BEGIN Information supplied

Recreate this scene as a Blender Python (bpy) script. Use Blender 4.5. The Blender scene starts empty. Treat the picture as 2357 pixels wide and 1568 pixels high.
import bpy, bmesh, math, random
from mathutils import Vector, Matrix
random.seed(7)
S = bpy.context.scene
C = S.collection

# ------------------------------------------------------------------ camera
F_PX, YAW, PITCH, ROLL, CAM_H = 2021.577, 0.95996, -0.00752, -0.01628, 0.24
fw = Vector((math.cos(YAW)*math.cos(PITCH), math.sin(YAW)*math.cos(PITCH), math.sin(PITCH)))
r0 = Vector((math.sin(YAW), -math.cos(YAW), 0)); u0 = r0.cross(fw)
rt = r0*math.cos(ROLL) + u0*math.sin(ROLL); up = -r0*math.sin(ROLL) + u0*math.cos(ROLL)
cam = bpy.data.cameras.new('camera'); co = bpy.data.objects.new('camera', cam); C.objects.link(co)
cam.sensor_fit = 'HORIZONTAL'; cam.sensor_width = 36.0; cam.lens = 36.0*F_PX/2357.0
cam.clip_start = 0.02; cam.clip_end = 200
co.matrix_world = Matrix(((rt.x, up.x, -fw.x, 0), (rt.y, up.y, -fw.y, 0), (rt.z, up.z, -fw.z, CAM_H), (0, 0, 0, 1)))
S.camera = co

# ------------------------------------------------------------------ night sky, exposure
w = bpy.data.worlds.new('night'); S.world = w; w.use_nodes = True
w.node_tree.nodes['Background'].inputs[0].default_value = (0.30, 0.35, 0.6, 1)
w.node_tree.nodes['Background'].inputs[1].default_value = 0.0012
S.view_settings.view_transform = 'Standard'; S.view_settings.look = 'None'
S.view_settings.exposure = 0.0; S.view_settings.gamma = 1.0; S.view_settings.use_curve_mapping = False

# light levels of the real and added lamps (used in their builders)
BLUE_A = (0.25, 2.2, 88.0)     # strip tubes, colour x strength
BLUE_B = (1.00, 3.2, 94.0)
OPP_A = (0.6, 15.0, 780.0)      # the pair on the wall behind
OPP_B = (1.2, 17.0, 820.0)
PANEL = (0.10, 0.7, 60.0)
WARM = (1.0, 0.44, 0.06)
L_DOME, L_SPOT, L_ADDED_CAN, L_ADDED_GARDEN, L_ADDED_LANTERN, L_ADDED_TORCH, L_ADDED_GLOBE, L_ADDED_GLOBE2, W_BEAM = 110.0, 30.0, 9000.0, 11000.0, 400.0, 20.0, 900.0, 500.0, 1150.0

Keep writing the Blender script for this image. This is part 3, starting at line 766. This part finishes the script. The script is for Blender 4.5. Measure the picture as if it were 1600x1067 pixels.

END Information supplied

Stated problem:
Write out the complete set of records exactly as given.

Exercise response:
Recreate this scene as a Blender Python (bpy) script. Use Blender 4.5. The Blender scene starts empty. Treat the picture as 2357 pixels wide and 1568 pixels high.
import bpy, bmesh, math, random
from mathutils import Vector, Matrix
random.seed(7)
S = bpy.context.scene
C = S.collection

# ------------------------------------------------------------------ camera
F_PX, YAW, PITCH, ROLL, CAM_H = 2021.577, 0.95996, -0.00752, -0.01628, 0.24
fw = Vector((math.cos(YAW)*math.cos(PITCH), math.sin(YAW)*math.cos(PITCH), math.sin(PITCH)))
r0 = Vector((math.sin(YAW), -math.cos(YAW), 0)); u0 = r0.cross(fw)
rt = r0*math.cos(ROLL) + u0*math.sin(ROLL); up = -r0*math.sin(ROLL) + u0*math.cos(ROLL)
cam = bpy.data.cameras.new('camera'); co = bpy.data.objects.new('camera', cam); C.objects.link(co)
cam.sensor_fit = 'HORIZONTAL'; cam.sensor_width = 36.0; cam.lens = 36.0*F_PX/2357.0
cam.clip_start = 0.02; cam.clip_end = 200
co.matrix_world = Matrix(((rt.x, up.x, -fw.x, 0), (rt.y, up.y, -fw.y, 0), (rt.z, up.z, -fw.z, CAM_H), (0, 0, 0, 1)))
S.camera = co

# ------------------------------------------------------------------ night sky, exposure
w = bpy.data.worlds.new('night'); S.world = w; w.use_nodes = True
w.node_tree.nodes['Background'].inputs[0].default_value = (0.30, 0.35, 0.6, 1)
w.node_tree.nodes['Background'].inputs[1].default_value = 0.0012
S.view_settings.view_transform = 'Standard'; S.view_settings.look = 'None'
S.view_settings.exposure = 0.0; S.view_settings.gamma = 1.0; S.view_settings.use_curve_mapping = False

# light levels of the real and added lamps (used in their builders)
BLUE_A = (0.25, 2.2, 88.0)     # strip tubes, colour x strength
BLUE_B = (1.00, 3.2, 94.0)
OPP_A = (0.6, 15.0, 780.0)      # the pair on the wall behind
OPP_B = (1.2, 17.0, 820.0)
PANEL = (0.10, 0.7, 60.0)
WARM = (1.0, 0.44, 0.06)
L_DOME, L_SPOT, L_ADDED_CAN, L_ADDED_GARDEN, L_ADDED_LANTERN, L_ADDED_TORCH, L_ADDED_GLOBE, L_ADDED_GLOBE2, W_BEAM = 110.0, 30.0, 9000.0, 11000.0, 400.0, 20.0, 900.0, 500.0, 1150.0

Keep writing the Blender script for this image. This is part 3, starting at line 766. This part finishes the script. The script is for Blender 4.5. Measure the picture as if it were 1600x1067 pixels.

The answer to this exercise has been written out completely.